No que você está trabalhando atualmente? 
Atualmente estou me reorganizando e fazendo pequenas contribuições com o meio. Por mais que reconheça ser pequeno, o trabalho sempre remete a esta busca de aprofundar no que comecei e que preciso continuar: reconhecer tudo o que preciso para ser parte de uma verdadeira história. 

Você percebe alguma mudança climática na natureza nesse tempo em que você mora e registra a paisagem de Rondônia?

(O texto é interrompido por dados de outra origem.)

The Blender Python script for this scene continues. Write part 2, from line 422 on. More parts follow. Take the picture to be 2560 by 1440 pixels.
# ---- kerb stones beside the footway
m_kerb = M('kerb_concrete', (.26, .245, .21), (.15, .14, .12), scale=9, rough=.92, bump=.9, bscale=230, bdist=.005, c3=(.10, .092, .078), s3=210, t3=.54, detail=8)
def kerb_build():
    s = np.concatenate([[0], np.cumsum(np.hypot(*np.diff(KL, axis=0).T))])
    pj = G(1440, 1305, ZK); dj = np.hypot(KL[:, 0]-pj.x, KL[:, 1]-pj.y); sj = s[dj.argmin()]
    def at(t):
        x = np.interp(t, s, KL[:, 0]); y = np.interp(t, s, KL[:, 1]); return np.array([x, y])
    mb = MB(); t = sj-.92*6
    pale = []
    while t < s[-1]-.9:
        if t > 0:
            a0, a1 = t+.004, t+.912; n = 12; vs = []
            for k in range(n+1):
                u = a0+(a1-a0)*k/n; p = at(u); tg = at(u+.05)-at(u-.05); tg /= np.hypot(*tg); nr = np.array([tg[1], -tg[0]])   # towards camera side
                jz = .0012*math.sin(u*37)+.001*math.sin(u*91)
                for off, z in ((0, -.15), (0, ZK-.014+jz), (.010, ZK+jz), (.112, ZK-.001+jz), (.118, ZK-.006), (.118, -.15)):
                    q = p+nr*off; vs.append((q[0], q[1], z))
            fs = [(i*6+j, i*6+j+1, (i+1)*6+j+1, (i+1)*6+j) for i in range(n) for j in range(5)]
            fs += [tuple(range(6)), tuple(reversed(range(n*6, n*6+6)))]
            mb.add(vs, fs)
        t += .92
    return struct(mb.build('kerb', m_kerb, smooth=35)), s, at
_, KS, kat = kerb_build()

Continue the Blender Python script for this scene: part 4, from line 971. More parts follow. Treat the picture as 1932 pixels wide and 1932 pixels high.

Sim. O período das chuvas se ampliou na região. E isto tem a ver com o desmatamento, aliás, com as várias formas de desmatamento. Por exemplo, aqui temos mais de duas usinas hidrelétricas com suas barragens, o agronegócio e a exploração do minério. Com essas intervenções, em 13 anos, a paisagem mudou abruptamente com a instalação de estruturas que muitas vezes não se relacionam de forma harmônica com o local ampliando estes desequilíbrios.

O que você, que vive a natureza mais de perto, diria para quem vive nas cidades grandes, repetindo e reproduzindo rotinas de consumo e materialismos?
Acredito que ninguém está a salvo da repetição e reprodução de más rotinas de consumo, mas que é possível reconhecer os impactos deste fenômeno e tentar equilibrar, seja na cidade grande ou na floresta, este aspecto nos remeterá sempre à própria questão das nossas referências. O materialismo é uma atitude exacerbada dessas más rotinas que impacta na nossa própria relação com o meio ambiente. Quem vive mais próximo da natureza também está vulnerável a estas atitudes. O reconhecimento é um lugar de início para este descondicionamento.